* START DATA SHOWN *

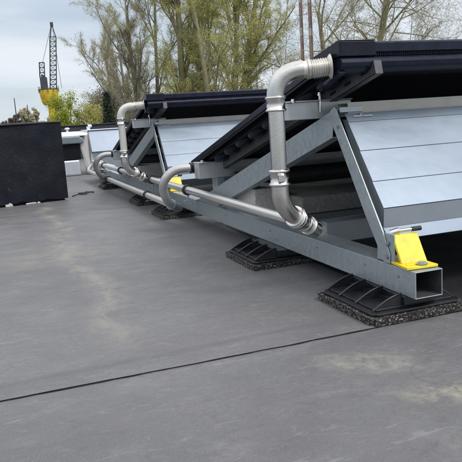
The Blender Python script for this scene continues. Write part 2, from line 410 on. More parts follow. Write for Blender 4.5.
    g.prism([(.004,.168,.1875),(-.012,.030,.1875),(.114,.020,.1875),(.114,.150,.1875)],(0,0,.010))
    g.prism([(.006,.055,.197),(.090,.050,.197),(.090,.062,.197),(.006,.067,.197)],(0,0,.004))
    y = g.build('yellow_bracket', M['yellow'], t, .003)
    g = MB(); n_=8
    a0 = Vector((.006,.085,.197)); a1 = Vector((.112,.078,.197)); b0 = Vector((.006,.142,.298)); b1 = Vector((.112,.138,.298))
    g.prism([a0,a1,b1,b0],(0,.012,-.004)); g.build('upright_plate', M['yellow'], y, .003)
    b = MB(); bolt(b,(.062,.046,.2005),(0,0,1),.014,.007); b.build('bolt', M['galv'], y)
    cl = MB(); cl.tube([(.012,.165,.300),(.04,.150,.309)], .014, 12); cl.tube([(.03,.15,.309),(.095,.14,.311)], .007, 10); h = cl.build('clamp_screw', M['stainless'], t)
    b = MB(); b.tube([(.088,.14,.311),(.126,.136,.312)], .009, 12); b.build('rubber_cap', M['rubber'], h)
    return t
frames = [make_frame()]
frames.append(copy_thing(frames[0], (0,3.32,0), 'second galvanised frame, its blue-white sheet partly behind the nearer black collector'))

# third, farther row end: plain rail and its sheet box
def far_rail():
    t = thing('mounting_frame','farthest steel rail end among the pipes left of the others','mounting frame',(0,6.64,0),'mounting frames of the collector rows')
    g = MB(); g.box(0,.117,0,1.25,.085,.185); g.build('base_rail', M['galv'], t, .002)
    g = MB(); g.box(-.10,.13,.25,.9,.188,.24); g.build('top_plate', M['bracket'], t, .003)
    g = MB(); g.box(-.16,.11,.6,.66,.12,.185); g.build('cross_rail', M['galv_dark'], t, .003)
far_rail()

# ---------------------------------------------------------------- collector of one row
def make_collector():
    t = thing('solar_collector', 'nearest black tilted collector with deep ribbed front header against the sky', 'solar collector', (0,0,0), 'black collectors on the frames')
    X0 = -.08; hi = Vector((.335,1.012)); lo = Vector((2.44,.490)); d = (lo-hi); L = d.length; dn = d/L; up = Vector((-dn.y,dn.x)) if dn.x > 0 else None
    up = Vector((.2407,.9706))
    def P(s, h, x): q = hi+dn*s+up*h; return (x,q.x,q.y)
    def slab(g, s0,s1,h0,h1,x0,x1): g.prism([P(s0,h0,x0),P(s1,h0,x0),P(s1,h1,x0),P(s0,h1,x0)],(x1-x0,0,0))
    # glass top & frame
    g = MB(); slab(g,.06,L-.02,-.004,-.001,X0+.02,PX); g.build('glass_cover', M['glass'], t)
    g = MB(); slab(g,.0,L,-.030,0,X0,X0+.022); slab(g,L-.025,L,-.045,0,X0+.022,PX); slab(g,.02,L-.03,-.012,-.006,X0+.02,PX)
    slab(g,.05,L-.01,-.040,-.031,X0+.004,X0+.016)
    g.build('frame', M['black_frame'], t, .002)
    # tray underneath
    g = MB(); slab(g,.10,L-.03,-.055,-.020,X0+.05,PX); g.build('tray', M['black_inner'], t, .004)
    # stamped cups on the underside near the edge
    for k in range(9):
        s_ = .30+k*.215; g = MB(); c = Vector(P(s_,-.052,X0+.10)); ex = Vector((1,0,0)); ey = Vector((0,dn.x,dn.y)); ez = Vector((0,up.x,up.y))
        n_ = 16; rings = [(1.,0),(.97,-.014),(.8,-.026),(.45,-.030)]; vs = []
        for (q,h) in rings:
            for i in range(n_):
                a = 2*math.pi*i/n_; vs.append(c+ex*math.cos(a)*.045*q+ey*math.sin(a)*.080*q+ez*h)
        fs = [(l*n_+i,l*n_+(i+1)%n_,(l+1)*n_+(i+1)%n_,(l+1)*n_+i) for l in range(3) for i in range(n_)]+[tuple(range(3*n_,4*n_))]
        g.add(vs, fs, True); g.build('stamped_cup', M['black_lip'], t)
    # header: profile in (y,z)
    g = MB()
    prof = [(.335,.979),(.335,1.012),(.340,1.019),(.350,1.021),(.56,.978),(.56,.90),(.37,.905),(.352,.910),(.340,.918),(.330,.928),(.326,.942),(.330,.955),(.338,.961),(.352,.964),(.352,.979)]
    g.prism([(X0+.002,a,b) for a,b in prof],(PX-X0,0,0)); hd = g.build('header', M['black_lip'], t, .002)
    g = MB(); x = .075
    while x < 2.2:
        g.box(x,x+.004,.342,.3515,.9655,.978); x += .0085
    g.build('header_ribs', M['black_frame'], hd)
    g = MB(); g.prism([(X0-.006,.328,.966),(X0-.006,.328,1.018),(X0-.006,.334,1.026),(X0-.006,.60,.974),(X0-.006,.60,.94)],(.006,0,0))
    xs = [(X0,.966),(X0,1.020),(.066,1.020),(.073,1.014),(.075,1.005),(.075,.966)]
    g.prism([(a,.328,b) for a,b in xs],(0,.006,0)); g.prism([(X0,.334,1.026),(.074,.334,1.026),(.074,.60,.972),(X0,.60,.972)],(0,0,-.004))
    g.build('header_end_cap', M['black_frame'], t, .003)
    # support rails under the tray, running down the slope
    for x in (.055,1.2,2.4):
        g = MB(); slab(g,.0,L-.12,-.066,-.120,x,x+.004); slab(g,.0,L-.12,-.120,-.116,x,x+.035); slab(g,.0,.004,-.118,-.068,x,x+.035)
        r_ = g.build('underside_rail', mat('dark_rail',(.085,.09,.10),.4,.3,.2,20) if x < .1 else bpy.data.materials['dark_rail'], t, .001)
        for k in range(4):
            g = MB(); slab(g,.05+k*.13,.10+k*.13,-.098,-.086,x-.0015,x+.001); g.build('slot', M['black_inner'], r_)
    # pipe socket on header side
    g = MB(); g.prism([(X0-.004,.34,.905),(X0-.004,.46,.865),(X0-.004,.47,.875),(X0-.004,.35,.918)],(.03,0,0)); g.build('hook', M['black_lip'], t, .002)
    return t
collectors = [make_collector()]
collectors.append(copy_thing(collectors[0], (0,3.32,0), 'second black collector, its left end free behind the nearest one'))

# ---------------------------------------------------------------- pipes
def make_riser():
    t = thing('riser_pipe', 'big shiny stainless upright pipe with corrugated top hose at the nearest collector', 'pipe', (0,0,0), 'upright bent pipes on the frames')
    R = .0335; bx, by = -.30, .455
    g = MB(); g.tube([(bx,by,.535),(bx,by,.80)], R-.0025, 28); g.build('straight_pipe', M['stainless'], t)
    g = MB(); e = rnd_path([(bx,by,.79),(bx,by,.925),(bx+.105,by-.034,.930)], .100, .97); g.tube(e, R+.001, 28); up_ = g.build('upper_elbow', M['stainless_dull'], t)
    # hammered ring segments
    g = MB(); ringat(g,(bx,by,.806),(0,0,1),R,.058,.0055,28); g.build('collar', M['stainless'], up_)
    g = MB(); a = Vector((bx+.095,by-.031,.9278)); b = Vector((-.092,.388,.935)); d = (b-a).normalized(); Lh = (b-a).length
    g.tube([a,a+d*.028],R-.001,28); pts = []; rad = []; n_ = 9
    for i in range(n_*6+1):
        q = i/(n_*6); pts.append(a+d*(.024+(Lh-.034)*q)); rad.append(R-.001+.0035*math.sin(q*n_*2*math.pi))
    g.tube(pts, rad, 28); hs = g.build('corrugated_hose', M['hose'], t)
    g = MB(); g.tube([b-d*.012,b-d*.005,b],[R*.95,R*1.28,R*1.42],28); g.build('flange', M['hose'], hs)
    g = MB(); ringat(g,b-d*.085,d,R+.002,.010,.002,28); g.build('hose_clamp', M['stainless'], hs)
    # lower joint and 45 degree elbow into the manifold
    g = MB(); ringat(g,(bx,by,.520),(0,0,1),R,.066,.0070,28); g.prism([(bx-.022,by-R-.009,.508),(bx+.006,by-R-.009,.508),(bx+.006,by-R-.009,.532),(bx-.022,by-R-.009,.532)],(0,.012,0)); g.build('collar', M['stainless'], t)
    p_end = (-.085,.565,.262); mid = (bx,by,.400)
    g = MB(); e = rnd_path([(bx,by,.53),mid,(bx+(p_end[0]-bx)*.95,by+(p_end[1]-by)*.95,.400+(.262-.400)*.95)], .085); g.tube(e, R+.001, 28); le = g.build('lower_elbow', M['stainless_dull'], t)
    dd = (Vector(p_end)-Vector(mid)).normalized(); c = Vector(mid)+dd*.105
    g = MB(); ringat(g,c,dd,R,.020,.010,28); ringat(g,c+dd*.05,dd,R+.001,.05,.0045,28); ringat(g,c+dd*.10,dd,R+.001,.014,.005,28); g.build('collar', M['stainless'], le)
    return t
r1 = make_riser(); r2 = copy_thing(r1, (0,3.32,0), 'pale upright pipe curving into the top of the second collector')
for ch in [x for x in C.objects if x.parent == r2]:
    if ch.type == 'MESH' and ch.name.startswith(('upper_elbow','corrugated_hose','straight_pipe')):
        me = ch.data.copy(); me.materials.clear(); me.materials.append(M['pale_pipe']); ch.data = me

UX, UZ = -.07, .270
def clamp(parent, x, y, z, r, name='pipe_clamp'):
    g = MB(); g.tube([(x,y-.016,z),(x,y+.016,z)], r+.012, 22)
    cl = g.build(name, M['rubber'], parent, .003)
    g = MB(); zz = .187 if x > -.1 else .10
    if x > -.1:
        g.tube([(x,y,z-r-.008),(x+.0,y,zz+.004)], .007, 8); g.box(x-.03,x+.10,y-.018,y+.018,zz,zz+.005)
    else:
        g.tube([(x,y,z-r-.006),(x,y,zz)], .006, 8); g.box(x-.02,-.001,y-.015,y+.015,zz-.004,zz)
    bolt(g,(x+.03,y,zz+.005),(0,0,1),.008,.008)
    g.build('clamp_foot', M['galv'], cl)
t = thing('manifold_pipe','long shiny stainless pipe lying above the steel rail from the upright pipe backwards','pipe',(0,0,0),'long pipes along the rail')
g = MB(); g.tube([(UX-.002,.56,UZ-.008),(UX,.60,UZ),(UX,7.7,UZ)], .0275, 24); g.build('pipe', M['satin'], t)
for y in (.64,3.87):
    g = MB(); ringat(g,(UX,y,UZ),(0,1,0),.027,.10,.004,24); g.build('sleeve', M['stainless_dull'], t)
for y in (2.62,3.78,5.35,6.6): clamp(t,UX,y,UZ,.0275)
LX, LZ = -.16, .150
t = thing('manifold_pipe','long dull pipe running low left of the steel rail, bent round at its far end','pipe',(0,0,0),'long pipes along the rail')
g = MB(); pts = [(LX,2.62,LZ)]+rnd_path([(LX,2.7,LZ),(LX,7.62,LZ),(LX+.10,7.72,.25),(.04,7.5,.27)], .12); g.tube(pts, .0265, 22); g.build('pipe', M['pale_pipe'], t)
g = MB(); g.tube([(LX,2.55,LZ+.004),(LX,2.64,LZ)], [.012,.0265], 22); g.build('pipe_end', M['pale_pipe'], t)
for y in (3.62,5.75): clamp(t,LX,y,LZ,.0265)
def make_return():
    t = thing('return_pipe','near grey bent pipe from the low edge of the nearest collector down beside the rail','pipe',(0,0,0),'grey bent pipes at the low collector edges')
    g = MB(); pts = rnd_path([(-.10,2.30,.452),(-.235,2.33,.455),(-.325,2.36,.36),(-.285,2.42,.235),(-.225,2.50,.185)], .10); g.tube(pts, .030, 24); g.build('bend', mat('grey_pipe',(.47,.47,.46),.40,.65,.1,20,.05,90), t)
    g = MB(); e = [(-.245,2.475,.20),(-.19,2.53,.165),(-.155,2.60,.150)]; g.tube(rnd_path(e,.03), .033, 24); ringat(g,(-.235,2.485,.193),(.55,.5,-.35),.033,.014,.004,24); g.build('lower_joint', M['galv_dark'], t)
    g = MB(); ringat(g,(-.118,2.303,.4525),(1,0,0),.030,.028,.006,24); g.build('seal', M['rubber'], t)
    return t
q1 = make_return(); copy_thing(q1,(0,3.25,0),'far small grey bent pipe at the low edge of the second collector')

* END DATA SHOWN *

Copy exactly the lines running from the beginning of the listing through the line that has "frames.append(copy_thing(frames[0], (0,3.32,0), 'second". Drop the pictures.

The Blender Python script for this scene continues. Write part 2, from line 410 on. More parts follow. Write for Blender 4.5.
    g.prism([(.004,.168,.1875),(-.012,.030,.1875),(.114,.020,.1875),(.114,.150,.1875)],(0,0,.010))
    g.prism([(.006,.055,.197),(.090,.050,.197),(.090,.062,.197),(.006,.067,.197)],(0,0,.004))
    y = g.build('yellow_bracket', M['yellow'], t, .003)
    g = MB(); n_=8
    a0 = Vector((.006,.085,.197)); a1 = Vector((.112,.078,.197)); b0 = Vector((.006,.142,.298)); b1 = Vector((.112,.138,.298))
    g.prism([a0,a1,b1,b0],(0,.012,-.004)); g.build('upright_plate', M['yellow'], y, .003)
    b = MB(); bolt(b,(.062,.046,.2005),(0,0,1),.014,.007); b.build('bolt', M['galv'], y)
    cl = MB(); cl.tube([(.012,.165,.300),(.04,.150,.309)], .014, 12); cl.tube([(.03,.15,.309),(.095,.14,.311)], .007, 10); h = cl.build('clamp_screw', M['stainless'], t)
    b = MB(); b.tube([(.088,.14,.311),(.126,.136,.312)], .009, 12); b.build('rubber_cap', M['rubber'], h)
    return t
frames = [make_frame()]
frames.append(copy_thing(frames[0], (0,3.32,0), 'second galvanised frame, its blue-white sheet partly behind the nearer black collector'))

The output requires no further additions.